Bybit lost 401,000 Ether in the exploit, and the hackers quickly distributed the funds across multiple wallets, ultimately resulting in over 11,000 identified wallets, according to investigators at Elliptic.
A trait of North Korean hackers, aside from splitting funds into various wallets, is converting them into native assets like Ether before swapping them for Bitcoin. Cross-chain swapping platform THORChain, which allows direct asset swaps such as Ether to Bitcoin, saw a massive increase in swap volume, surpassing $1 billion in less than 48 hours from Feb. 26.
After losing its funds to North Korea, Bybit announced a war against the hermit kingdom’s cyber unit, and has obtained industry-wide support from partners and rivals in tracing and freezing funds.
However, eXch, a no-Know-Your-Customer swap exchange has refused to freeze the illicit funds tied to the Bybit exploit. EXch denies laundering funds for North Korea.
South Korea’s largest exchange banned from accepting new users
South Korean regulators have dealt a crushing blow to the country’s largest cryptocurrency exchange, Upbit, imposing a three-month business suspension and executive dismissals.
On Feb. 25, the Financial Intelligence Unit (FIU) announced disciplinary measures against Upbit and its executives for breaching the Act on Reporting and Using Specified Financial Transaction Information.
The sanctions effectively freeze Upbit’s ability to process cryptocurrency deposits and withdrawals for new customers for three months. Nine executives were disciplined, including CEO Lee Seok-woo, who received a formal warning, and the company’s compliance officer, who was fired outright—marking the first time a compliance officer at a South Korean crypto exchange has been ousted by regulators.

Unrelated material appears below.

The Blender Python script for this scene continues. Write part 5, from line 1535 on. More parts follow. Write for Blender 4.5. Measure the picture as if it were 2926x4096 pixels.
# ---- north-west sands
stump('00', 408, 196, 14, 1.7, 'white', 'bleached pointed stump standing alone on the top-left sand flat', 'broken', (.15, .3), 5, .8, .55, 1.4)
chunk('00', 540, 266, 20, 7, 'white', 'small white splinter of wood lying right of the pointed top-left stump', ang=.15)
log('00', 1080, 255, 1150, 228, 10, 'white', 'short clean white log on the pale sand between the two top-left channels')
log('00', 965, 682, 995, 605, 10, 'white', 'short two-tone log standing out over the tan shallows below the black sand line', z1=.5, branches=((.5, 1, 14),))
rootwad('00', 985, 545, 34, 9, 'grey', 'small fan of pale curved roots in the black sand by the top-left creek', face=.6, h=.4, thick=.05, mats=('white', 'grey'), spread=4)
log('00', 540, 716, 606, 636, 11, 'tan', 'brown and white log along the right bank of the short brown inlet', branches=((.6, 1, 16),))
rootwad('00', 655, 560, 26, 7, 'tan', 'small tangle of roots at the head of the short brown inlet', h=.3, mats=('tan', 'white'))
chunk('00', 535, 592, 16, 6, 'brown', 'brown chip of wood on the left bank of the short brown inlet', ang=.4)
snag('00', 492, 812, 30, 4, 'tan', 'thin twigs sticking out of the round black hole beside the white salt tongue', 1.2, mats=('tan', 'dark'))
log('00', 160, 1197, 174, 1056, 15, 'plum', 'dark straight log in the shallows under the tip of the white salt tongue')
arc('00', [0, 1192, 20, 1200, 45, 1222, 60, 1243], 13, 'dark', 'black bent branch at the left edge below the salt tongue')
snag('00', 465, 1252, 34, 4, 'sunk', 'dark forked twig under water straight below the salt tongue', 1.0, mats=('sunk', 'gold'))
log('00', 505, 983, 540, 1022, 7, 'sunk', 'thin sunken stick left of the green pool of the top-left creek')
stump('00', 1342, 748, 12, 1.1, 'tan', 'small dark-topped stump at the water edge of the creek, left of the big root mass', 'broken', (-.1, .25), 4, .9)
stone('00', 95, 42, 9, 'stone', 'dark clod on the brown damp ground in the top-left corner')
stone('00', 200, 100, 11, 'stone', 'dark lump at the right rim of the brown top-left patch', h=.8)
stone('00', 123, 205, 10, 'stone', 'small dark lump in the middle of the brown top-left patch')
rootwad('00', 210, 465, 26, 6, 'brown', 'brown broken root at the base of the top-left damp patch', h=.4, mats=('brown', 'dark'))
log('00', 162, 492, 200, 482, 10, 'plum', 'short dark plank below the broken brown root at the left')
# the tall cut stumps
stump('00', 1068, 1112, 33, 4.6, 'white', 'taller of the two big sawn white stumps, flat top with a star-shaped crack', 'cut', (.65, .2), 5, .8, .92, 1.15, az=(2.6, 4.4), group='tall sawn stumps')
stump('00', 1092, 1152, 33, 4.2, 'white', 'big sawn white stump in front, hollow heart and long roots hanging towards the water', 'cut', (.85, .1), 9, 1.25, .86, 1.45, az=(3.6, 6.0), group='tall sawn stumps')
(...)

Authorities accused Upbit of flouting repeated warnings to engage in approximately 45,000 transactions with unregistered overseas exchanges. Regulators also found failures in customer verification, allowing unchecked trades despite strict financial compliance requirements.
Despite overseeing these violations, CEO Lee Seok-woo received only a slap on the wrist, with regulators citing his role as a supervisor rather than a direct participant in misconduct.
While the penalties are among the harshest ever levied against a South Korean crypto firm, Upbit downplayed their significance, insisting that trading services, fiat deposits, and crypto exchanges will remain unaffected.
Speaking to local reporters, Upbit said the exchange is weighing all options, including legal avenues, to challenge the sanctions.
Vietnam rejects sandbox proposal for crypto payments
Vietnam’s Ministry of Finance (MoF) has rejected a proposal to introduce crypto transactions in the country’s upcoming financial centers, citing concerns over financial security and regulatory gaps, the state media Hanoi Times reported.
The decision is a setback for efforts to position Ho Chi Minh City and Danang as fintech hubs, as the government remains cautious about the risks associated with cryptocurrencies and digital assets, which remain unregulated in Vietnam.
Vietnam’s Ministry of Planning and Investment (MPI) proposed the launch of a regulatory sandbox allowing digital transactions in the country’s new financial centers, set to begin on July 1, 2026.
However, the MoF has opposed the timeline, stating that without a legal framework governing digital assets, such transactions pose significant risks. Officials reportedly stressed that laws covering issuance, trading, service licensing, and cybersecurity must be in place before allowing digital assets into Vietnam’s financial system.
The ministry urged other regulatory agencies, including the State Bank of Vietnam, to weigh in on the matter, as the potential use of digital currencies for payments, which falls under the central bank’s jurisdiction.
The MoF has also recommended that the government take direct control over any pilot program and remove the July 1, 2026 start date from the proposal.